Die drohenden Veränderungen der internationalen Politik könnten Merkel letztendlich am ehesten bewegen, trotz vieler Zumutungen ihrer Partei und trotz absehbarer Probleme in der EU an einer Kanzlerinnenschaft festzuhalten, für die sie persönlich zweifellos, so scheint es derzeit, Mehrheiten finden wird, ob es nun einen Bundestag mit oder ohne Populisten, mit oder ohne FDP geben wird.

Über Roland Appel:

Roland Appel ist Publizist und Unternehmensberater, Datenschutzbeauftragter für mittelständische Unternehmen und tätig in Forschungsprojekten.

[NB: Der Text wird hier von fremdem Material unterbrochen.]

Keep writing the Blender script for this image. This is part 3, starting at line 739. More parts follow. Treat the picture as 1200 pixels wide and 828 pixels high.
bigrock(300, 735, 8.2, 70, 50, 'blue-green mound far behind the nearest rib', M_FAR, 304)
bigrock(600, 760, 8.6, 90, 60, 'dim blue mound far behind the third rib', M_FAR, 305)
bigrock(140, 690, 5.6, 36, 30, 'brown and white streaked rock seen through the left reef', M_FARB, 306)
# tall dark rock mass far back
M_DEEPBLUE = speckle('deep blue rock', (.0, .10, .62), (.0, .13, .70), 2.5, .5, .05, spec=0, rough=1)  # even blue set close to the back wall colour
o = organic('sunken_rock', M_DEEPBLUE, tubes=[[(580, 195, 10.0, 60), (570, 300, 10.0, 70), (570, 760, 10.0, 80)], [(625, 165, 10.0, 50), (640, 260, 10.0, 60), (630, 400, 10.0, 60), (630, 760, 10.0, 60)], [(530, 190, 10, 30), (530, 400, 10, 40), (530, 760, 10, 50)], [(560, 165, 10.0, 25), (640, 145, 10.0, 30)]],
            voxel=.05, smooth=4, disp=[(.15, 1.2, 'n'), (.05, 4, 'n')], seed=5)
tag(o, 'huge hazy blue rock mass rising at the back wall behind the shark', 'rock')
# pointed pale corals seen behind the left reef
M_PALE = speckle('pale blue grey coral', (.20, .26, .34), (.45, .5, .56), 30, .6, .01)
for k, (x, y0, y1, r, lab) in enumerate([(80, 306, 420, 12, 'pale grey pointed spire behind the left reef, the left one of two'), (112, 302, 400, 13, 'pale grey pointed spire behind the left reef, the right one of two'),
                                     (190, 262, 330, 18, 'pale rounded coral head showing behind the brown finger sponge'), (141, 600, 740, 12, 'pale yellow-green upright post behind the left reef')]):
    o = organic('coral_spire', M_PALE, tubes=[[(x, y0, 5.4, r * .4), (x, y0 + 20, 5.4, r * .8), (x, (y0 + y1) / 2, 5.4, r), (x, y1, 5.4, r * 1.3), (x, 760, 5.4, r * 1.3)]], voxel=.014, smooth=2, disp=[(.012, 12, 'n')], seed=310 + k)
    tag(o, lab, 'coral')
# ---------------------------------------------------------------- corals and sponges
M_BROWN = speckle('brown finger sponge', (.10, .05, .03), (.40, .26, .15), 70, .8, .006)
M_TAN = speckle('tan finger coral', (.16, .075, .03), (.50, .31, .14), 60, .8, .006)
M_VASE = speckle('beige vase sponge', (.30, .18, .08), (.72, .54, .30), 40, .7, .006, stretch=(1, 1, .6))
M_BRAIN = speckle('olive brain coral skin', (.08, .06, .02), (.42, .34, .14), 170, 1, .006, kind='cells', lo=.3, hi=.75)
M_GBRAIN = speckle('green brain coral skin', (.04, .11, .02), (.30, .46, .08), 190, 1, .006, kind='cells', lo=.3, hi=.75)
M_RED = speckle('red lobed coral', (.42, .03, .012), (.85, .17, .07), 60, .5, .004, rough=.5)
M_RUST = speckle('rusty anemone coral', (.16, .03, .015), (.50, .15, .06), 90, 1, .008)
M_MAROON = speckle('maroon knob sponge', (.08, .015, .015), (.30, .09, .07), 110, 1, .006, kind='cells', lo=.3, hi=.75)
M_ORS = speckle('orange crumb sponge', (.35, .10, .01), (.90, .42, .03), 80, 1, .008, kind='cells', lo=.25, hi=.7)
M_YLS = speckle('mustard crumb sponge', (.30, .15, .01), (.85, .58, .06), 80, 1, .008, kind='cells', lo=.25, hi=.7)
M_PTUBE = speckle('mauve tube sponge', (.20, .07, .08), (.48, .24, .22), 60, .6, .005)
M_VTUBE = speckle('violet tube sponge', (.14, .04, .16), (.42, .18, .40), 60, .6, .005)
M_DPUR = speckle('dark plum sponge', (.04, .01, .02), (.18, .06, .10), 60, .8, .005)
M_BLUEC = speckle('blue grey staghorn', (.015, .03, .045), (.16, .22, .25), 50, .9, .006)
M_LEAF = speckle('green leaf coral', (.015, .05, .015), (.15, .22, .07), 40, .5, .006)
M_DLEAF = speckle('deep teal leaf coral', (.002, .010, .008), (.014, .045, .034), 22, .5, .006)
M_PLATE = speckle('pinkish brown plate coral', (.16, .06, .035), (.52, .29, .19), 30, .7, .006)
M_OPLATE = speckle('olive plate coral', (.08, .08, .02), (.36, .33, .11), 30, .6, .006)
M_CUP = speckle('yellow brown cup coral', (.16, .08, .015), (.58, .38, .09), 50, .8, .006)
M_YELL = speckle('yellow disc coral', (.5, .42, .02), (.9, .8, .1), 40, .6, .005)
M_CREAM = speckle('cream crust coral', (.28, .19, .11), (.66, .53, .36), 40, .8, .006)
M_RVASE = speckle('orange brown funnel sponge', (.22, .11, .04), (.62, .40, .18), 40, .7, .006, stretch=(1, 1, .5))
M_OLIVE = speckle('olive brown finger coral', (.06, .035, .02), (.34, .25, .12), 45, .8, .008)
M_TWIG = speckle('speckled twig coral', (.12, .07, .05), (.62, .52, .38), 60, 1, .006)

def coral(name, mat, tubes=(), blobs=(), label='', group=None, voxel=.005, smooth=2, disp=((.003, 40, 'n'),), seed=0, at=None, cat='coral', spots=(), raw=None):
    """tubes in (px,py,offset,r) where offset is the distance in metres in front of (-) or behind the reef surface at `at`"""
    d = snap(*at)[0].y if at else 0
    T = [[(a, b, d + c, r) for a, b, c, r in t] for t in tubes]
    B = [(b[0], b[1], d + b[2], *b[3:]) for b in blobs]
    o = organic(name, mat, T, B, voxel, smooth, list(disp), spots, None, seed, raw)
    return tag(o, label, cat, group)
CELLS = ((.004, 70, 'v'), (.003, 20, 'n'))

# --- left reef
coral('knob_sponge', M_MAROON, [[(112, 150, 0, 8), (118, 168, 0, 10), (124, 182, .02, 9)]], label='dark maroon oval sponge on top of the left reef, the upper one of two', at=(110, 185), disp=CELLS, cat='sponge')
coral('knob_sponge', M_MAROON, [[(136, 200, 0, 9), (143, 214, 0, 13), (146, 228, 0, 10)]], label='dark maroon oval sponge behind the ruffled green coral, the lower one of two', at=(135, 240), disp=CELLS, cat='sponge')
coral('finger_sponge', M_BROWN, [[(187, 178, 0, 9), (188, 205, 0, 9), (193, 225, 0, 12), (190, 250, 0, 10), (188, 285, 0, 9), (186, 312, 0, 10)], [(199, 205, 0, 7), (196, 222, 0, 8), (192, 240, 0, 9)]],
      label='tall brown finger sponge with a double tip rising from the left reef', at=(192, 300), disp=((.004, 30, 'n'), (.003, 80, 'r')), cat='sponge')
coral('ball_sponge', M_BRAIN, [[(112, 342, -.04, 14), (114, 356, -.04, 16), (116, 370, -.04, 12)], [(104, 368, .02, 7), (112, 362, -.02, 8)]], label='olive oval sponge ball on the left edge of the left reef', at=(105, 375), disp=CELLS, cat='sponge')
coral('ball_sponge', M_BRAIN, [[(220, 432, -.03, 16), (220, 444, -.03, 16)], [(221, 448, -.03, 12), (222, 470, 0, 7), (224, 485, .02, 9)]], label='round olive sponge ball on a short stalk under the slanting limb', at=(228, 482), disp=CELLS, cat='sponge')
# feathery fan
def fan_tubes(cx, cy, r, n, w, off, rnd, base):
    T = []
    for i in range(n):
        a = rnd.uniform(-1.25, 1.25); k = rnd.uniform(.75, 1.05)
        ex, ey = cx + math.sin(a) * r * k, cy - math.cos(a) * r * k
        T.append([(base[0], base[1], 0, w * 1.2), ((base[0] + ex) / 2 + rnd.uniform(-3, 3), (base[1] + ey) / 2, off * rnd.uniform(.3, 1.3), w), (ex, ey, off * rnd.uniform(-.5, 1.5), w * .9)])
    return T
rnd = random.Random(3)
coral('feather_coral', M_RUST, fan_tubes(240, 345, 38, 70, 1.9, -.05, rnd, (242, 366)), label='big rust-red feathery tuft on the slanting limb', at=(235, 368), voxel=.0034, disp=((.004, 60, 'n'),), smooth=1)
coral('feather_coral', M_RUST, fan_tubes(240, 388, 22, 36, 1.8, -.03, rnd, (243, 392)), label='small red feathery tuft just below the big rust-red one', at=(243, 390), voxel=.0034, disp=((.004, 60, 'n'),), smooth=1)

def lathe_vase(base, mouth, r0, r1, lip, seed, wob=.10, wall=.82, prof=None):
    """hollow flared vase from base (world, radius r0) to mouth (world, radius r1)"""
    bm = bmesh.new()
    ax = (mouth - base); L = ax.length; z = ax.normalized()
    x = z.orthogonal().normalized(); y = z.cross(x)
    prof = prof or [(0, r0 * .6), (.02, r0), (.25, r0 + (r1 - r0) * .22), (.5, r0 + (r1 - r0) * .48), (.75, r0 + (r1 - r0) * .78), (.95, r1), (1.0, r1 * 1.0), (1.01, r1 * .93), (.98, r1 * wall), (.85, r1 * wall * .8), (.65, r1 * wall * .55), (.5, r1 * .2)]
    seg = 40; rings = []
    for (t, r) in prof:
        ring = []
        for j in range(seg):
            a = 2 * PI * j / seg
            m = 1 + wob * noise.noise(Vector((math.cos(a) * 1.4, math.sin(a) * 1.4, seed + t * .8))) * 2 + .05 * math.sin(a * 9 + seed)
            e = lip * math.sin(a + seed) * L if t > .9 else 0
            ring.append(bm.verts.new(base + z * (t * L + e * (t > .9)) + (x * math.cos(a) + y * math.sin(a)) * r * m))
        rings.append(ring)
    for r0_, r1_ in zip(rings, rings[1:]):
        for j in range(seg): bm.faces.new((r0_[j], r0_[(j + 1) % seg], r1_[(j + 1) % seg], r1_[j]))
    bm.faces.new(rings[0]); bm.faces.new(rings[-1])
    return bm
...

Er war stv. Bundesvorsitzender der Jungdemokraten und Bundesvorsitzender des Liberalen Hochschulverbandes, Mitglied des Bundesvorstandes der FDP bis 1982. Ab 1983 innen- und rechtspolitscher Mitarbeiter der Grünen im Bundestag. Von 1990-2000 Landtagsabgeordneter der Grünen NRW, ab 1995 deren Fraktionsvorsitzender. Seit 2019 ist er Vorsitzender der Radikaldemokratischen Stiftung, dem Netzwerk ehemaliger Jungdemokrat*innen/Junge Linke. Er arbeitet und lebt im Rheinland. Mehr über den Autor.... Sie können dem Autor auch im #Fediverse folgen unter: @rolandappel@extradienst.net

2 Kommentare

  1. Martin Böttger

    Die Saarländerin “ein paar Jahre zu jung”? Mir ist nur bekannt, dass Bundespräsident*inn*en ein Mindestalter von 40 aufbieten müssen. Für Bundeskanzlerinnen gibt es diese Vorschrift nicht. “Noch im Saarland gebraucht”? Dann müssten alle Oberbürgermeisterinnen auf ewig Oberbürgermeisterinnen bleiben. Schlüssig argumentiert finde ich das nicht. Die Dame ist 54 – das ist für nichts “zu jung”. Mein Vater war mit 52 im “Übergangsgeld” zur Rente.

    • Roland Appel

      “Jung” meine ich in diesem Zusammenhang politisch, innerparteilich-seilschaftsverbunden in der CDU. Da ist das Saarland noch zu klein und weit weg, aber vielleicht holt sie ja Merkel 2017 als Ministerin.